Das tut auch Der Wachtturm vom 15. Mai 2008 in zwei für die Betrachtung im sogenannten Wachtturmstudium vorgesehenen Artikeln. Doch warum erinnern mich diese Ausführungen so an das Wort Jesu im Matthäus 23:3: „Alles nun, was sie euch sagen, dass ihr halten sollt, das haltet und tut es; aber nach ihren Werken sollt ihr nicht tun; sie sagen es wohl und tun es nicht“?

So erwähnt der Wachtturm auf Seite 6 die Worte Jesu aus Matthäus 5:23-24, wonach ein Israelit seine Opfergabe für den Altar lassen sollte, wenn er sich bewusst wäre, dass ein Bruder etwas gegen ihn habe, und er solle zuerst Frieden schließen, Versöhnung herbeiführen, dann solle er sein Opfer darbringen. Nun schreibt der Wachtturm richtigerweise, daß unsere Opfer heute anderer Art wären als die der damaligen Israeliten, und er sagt in Absatz 19, dass Jesus seine Weisung nicht auf bestimmte Opfer beschränkt habe. Jedes Opfer sei gegebenenfalls zurückzustellen. Doch dann wird plötzlich Einhalt geboten. Wie oft schon haben Jehovas Zeugen ihren Predigtdienst als Schlachtopfer der Lobpreisung gemäß Hebräer 13:15 bezeichnet. Sollten sie dann nicht diese „Opfer“ einstellen, bis sie Frieden untereinander geschlossen haben? Denn der persönlichen Spannungen und Streitigkeiten sind viele. Aber das möchte die leitende Körperschaft doch wohl nicht, daß man in solchen Fällen den Predigtdienst (befristet) aufgibt. Das wäre doch wohl gegen die Interessen der Organisation.

Auf den Seiten 8-11 bringt der Wachtturm noch folgende Gedanken, wobei auch das Gebot der Feindesliebe hervorgehoben wird:

Wir „segnen die, die uns fluchen“, sprechen also liebenswürdig mit ihnen. Und wir „beten für die, die uns verfolgen“ - die uns körperliche Gewalt antun oder uns „beleidigend“ behandeln... Würden wir nur die grüßen, die wir als „Brüder“ betrachten, wäre das nichts „Besonderes“... Die Pharisäer im ersten Jahrhundert spielten sich als strenge Richter über andere auf und stützten sich dabei auf unbiblische Traditionen... Wer so mit anderen umgeht, wie von Jesus beschrieben, lebt das Wesen des „Gesetzes“ aus.

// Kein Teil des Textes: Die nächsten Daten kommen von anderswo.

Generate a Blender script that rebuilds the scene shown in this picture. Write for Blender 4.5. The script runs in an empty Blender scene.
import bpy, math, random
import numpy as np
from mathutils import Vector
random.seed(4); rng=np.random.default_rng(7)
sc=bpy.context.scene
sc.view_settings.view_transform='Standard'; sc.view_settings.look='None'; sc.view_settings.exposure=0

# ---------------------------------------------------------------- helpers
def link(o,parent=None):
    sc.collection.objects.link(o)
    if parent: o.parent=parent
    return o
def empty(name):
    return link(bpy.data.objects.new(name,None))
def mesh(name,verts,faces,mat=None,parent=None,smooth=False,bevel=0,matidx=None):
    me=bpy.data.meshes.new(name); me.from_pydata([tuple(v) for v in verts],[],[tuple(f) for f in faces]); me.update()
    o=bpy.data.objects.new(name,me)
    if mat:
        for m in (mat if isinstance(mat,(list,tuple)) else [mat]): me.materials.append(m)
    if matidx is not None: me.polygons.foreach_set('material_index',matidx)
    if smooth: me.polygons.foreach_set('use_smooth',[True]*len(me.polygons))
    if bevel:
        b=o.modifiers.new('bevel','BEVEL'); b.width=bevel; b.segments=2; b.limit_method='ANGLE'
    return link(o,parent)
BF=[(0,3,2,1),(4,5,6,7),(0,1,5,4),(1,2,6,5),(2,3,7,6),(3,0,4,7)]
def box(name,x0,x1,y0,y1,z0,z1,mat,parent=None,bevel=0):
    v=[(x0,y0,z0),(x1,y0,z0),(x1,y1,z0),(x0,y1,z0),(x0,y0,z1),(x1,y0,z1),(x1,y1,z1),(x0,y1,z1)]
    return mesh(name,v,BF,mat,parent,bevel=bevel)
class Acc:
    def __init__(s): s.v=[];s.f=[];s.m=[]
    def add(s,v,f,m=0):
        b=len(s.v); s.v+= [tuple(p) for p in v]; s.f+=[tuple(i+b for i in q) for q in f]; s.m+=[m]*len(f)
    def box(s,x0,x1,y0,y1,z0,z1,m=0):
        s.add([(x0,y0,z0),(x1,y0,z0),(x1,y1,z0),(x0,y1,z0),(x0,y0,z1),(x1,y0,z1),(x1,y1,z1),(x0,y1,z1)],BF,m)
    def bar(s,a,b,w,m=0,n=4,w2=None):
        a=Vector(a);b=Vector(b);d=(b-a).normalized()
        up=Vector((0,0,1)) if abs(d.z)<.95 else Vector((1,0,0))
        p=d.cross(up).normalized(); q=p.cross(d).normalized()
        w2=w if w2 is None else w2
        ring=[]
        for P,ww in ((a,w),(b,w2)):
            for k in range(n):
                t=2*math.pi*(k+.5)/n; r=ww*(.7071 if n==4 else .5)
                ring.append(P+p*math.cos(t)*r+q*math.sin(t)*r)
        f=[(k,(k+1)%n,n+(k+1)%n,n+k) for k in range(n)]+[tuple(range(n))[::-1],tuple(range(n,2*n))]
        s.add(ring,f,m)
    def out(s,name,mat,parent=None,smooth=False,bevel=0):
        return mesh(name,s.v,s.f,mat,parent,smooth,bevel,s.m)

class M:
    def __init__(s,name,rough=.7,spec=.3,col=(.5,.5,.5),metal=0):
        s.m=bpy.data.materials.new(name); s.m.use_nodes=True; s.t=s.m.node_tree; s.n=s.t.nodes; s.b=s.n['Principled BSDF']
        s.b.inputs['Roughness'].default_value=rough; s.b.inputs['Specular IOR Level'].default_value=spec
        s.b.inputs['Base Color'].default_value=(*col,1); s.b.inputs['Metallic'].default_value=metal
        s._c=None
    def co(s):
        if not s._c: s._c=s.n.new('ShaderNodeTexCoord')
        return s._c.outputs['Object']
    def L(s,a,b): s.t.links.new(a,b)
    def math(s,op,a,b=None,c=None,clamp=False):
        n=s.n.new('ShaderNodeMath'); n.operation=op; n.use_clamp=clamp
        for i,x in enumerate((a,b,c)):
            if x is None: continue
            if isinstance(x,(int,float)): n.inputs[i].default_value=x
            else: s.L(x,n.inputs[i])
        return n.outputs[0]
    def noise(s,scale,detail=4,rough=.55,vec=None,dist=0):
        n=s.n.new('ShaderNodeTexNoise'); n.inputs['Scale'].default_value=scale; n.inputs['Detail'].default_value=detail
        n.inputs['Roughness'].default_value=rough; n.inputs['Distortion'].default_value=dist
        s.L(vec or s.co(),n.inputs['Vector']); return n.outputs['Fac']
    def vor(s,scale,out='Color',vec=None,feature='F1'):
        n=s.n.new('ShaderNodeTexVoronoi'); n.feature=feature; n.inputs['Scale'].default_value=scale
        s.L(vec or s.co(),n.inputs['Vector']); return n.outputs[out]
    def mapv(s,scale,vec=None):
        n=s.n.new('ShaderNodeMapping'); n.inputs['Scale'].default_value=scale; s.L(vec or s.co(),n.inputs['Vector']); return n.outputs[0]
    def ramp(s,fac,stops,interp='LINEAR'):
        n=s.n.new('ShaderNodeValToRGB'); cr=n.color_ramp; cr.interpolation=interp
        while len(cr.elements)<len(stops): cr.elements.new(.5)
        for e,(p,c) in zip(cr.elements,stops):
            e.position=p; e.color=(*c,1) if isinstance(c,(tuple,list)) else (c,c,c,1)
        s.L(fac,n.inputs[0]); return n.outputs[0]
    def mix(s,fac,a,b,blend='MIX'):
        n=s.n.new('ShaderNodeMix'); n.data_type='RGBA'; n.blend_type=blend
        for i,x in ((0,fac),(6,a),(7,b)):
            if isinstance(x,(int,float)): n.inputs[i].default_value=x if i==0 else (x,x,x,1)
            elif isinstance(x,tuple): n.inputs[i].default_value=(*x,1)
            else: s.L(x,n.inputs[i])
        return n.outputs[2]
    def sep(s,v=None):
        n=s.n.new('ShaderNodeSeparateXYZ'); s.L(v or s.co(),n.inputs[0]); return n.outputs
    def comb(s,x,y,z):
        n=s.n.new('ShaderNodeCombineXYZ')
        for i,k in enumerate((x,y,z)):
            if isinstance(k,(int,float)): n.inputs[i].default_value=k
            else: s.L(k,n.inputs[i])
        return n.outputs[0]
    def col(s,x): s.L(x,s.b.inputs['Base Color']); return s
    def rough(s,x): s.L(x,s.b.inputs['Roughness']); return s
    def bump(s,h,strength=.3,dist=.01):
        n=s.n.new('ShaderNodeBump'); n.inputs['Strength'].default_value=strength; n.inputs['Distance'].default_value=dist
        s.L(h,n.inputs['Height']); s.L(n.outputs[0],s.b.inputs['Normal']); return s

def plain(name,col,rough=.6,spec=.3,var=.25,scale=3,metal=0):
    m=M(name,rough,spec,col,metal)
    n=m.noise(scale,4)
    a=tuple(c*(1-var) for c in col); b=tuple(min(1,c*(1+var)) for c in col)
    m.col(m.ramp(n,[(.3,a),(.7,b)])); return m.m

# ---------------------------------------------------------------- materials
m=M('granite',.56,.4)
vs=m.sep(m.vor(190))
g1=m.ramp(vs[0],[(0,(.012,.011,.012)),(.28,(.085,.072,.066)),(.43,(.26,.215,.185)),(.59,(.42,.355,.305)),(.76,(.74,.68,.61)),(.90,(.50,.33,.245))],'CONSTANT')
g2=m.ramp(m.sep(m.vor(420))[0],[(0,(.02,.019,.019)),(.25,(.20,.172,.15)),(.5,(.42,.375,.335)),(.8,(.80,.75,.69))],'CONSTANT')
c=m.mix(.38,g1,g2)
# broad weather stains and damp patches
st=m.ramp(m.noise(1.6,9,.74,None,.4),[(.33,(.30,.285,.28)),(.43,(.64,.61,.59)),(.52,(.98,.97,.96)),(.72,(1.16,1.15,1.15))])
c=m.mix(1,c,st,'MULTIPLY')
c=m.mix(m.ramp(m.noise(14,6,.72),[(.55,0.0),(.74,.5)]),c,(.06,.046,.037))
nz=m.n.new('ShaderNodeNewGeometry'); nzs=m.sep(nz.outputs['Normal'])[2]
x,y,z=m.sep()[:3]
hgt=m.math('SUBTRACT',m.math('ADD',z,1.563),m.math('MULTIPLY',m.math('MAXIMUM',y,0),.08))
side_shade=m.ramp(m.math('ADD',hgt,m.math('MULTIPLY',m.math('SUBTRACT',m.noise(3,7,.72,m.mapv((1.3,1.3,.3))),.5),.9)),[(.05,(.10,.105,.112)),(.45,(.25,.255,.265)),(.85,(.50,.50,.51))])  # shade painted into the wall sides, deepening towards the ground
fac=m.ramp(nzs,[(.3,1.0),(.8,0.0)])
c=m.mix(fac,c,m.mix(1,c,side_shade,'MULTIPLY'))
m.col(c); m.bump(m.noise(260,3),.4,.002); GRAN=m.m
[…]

In der Tat, gute Gedanken. Doch kann ich nicht verhindern, mich daran zu erinnern, wie Menschen behandelt werden, die aus Gewissensgründen die Organisation kritisierten oder sich von ihr trennten. Man schloß zum Beispiel eine Schwester aus der Gemeinschaft aus, nur weil sie mit einer ehemaligen Zeugin sprach und dies für christlich hielt. Und was ich für besonders schlimm halte: Jehovas Zeugen werden diese „Studienartikel“ betrachten, wären jedoch bereit und in der Lage, eine Woche später genau so bereitwillig Anweisungen über das völlig entgegengesetzte Verhalten gegenüber anderen Menschen, ja selbst gegenüber nahen Angehörigen wie Vater und Mutter, anzunehmen, wenn es dem ,Sklaven' gefiele, diese Anweisungen wieder einmal ins Gedächtnis zu rufen.

Auf jeden Fall: für Menschen, welche der Organisation kritisch gegenüberstehen oder mit den Zeugen die Bibel als Maßstab grundlegend betrachten möchten, gelten die oben genannten Verhaltensweisen nicht.

Christus der Herr hat wohl vergessen, diese Gruppe ausdrücklich von seinen Worten auszunehmen; das hat dann der „Sklave“ nachgeholt. Oder?

Solche Dinge, wie oben angeführt, zu schreiben und zu veröffentlichen in dem Wissen um das verordnete Verhalten gegenüber früheren Brüdern und Schwestern, ist das nicht Heuchelei?